Some well-meaning supporters are worried about the utterances of certain flagbearer aspirants of the NPP and their supporters. Their behaviour makes observers wonder whether the leadership of the party prescribed any ground rules.
It is like the aspirants have already launched into the 2024 general election campaign mood forgetting that the primaries are purely internal matters that must be conducted like a big family.
Again, we wonder whether the aspirants and by extension the NPP leadership have learnt any useful lessons from the 2007 primaries when 17 personalities contested. We remind the NPP of the popular dictum that those who do not learn from history are doomed to fail. If they have refused to see the harm their actions are likely to cause the party, we urge them to step back and reflect on their messages so far to judge if they really trust in the ‘Breaking the 8’ mantra or it is mere sloganeering.

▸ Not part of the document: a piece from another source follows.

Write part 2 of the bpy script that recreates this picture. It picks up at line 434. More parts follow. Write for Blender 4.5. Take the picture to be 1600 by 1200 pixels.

Now and again, we as a people have bemoaned the shortness of the four-year mandate of the President under the Fourth Republican Constitution and missed no opportunity to call for a second look at the provision to give the government ample space to implement its policies and programmes.

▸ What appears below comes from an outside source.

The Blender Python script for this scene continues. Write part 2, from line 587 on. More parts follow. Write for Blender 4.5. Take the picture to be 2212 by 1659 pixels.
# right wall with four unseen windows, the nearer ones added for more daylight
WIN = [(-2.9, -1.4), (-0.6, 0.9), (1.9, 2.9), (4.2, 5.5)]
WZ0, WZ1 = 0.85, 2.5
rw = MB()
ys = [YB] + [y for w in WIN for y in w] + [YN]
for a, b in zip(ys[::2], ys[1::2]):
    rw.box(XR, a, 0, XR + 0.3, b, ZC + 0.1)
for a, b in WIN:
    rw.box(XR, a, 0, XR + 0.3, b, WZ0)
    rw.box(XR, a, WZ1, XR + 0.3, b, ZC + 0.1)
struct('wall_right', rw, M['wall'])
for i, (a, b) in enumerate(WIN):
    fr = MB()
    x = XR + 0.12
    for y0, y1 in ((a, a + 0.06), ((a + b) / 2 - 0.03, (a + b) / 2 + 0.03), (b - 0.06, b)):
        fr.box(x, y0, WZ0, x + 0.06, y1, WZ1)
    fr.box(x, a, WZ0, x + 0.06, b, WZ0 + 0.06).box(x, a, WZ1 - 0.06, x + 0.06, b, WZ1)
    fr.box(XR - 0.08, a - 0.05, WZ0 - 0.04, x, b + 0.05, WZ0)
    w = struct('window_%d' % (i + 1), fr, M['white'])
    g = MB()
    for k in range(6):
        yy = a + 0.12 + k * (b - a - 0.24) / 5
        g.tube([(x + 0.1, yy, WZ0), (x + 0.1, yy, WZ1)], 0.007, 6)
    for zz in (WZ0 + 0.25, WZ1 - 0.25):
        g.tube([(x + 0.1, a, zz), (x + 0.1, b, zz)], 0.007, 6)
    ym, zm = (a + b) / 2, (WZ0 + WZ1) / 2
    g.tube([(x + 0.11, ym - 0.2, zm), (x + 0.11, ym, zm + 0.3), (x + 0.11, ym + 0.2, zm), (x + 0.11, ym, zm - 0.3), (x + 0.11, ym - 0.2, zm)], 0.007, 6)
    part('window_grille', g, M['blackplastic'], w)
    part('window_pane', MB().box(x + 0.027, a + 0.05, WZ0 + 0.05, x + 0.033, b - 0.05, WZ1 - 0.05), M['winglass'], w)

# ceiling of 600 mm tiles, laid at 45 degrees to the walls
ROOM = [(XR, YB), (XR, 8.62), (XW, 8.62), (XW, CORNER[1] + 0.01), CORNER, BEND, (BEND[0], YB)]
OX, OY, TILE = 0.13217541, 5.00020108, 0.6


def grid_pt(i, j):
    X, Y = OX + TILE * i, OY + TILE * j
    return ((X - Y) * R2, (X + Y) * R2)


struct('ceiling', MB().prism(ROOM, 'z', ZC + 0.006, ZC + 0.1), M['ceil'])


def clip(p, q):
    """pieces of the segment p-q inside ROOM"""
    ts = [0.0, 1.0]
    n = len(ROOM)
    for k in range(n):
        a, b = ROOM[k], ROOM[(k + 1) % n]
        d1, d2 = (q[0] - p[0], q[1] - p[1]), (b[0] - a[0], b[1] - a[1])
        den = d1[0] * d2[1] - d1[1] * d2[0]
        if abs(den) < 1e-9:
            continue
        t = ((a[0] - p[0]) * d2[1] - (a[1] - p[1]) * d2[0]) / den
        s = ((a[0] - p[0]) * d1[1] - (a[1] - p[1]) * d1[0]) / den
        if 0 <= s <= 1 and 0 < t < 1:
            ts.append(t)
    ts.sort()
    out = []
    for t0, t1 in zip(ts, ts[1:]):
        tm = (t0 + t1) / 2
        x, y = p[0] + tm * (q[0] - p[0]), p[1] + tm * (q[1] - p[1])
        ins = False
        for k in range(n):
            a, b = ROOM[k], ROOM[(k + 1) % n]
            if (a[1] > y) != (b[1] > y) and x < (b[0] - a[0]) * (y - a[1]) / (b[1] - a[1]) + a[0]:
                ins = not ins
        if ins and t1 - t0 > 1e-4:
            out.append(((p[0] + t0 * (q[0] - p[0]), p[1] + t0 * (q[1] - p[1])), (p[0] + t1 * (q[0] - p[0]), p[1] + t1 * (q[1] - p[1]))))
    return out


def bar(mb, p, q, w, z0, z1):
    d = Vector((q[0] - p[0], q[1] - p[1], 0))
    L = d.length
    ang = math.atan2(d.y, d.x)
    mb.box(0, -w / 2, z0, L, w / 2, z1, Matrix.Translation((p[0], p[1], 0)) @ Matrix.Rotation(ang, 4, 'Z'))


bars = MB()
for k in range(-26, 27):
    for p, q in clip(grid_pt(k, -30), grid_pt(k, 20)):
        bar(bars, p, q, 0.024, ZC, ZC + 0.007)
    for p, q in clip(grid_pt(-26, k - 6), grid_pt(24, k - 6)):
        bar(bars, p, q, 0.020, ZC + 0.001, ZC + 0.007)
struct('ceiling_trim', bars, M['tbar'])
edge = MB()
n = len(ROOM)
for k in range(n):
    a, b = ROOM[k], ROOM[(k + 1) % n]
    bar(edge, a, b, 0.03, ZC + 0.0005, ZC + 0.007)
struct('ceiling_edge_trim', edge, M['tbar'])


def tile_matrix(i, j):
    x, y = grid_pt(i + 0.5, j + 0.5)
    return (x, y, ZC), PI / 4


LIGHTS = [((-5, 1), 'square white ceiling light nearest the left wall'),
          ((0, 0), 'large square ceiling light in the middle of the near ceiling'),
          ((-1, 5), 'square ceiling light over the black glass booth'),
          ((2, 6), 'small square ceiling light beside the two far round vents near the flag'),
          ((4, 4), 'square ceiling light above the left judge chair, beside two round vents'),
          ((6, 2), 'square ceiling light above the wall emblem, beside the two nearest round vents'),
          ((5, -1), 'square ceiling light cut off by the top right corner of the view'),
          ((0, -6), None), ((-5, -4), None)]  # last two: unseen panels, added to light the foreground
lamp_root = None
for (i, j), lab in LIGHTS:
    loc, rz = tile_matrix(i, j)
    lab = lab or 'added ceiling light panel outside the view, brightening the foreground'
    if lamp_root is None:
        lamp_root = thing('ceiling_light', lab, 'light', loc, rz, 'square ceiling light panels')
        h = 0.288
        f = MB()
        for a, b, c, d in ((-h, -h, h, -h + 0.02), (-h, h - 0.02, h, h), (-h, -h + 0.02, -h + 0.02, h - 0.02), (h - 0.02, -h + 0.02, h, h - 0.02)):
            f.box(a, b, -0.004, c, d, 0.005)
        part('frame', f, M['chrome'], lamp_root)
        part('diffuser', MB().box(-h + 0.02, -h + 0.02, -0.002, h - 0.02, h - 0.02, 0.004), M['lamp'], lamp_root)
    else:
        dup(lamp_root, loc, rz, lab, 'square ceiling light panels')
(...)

Thus, the person who thought of ‘Breaking the 8’ as the way to go must be commended for such an innovation as the way to go to cure this challenge.
The irony of the present problem in the NPP is that whereas all the aspirants and the generality of the supporters have bought into the campaign mantra, their actions seem to be derailing efforts at winning the 2024 general elections. Some of these aspirants who are in their comfort zones do not care if the party finds itself in opposition again as happened in 2008.
Even the pain of a hung Parliament and the difficulties it imposes on the Akufo-Addo government to implement its mandate is lost on especially those who have elected to lead the party. These aspirants seem to have forgotten that this exercise is an internal matter that gives them the opportunity to see themselves.
Presently some of the aspirants have lost the plot and have chosen the destructive path of insulting their opponents to gain advantage. We make it clear to them that personal attacks will not win them the day but “magic wand” in their hands to help the party to retain power with majority in Parliament.